The regulation of deposit-taking in the UK generally requires a bank to guarantee the repayment of the capital amount of any deposits that it accepts. Careful structuring of savings accounts is therefore required to ensure the appropriate regulatory treatment.

Education premises

Acting for a UK-based Islamic bank in the refinancing of educational premises in Glasgow owned by a charitable foundation based on a diminishing musharakah (decreasing partnership) structure, which was the first fully Shariah-compliant commercial real estate financing in Scotland.

Office accommodation

Acting in the Shariah-compliant refinancing of high-value HQ office accommodation in Aberdeen. The accommodation, totalling 159,170 sq ft of floor space, is occupied by Petrofac as its North Sea office headquarters. The funding was completed by way of a commodity murabaha facility from an established international bank.

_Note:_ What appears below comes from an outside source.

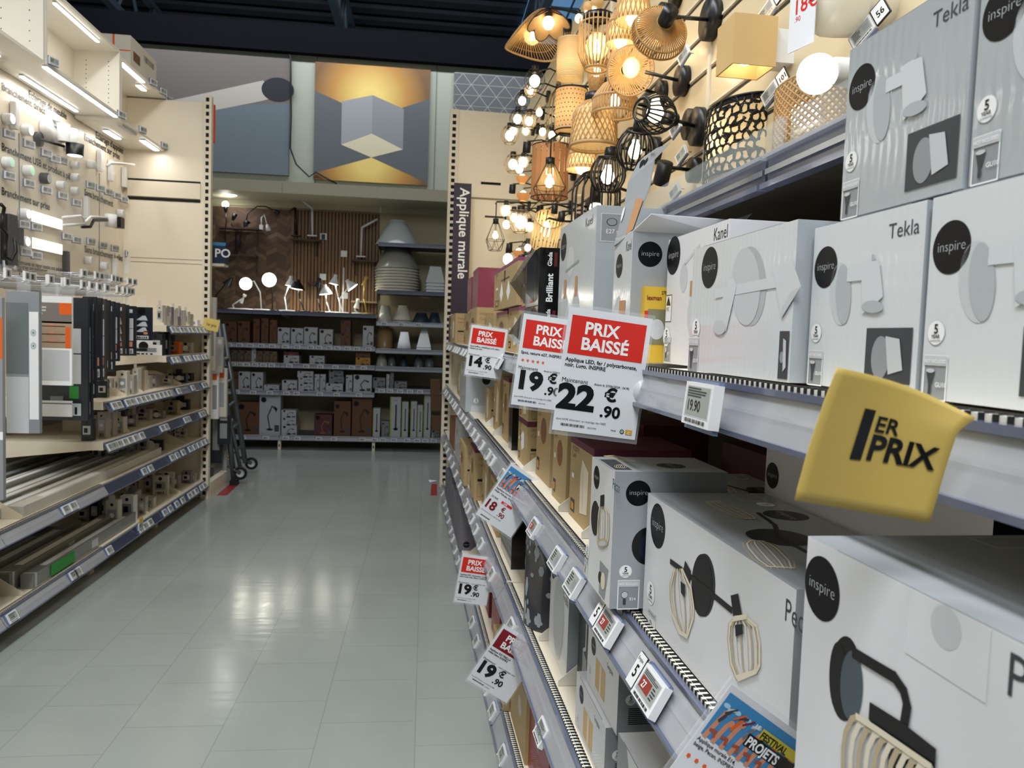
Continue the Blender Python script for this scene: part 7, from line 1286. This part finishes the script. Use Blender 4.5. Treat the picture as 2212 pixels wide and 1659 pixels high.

Multi-let investment property

Advising a Shariah-compliant financial institution on the secured financing of a multi-let investment property in Scotland by way of a diminishing musharakah facility to facilitate a corporate acquisition of the property-owning vehicle by a trust registered as a Scottish charity.

Aerospace site

Acting for a German bank in refinancing the £50 million-plus acquisition of an aerospace site using a hybrid structure involving a commodity murabaha facility (a murabaha transaction is a form of Islamic financing based on the purchase of underlying assets and their sale at a profit mark-up that enables a financier to provide funding without an interest-bearing loan) provided by a special purpose vehicle and funded by way of a conventional loan facility, to supplement an Islamic equity investment.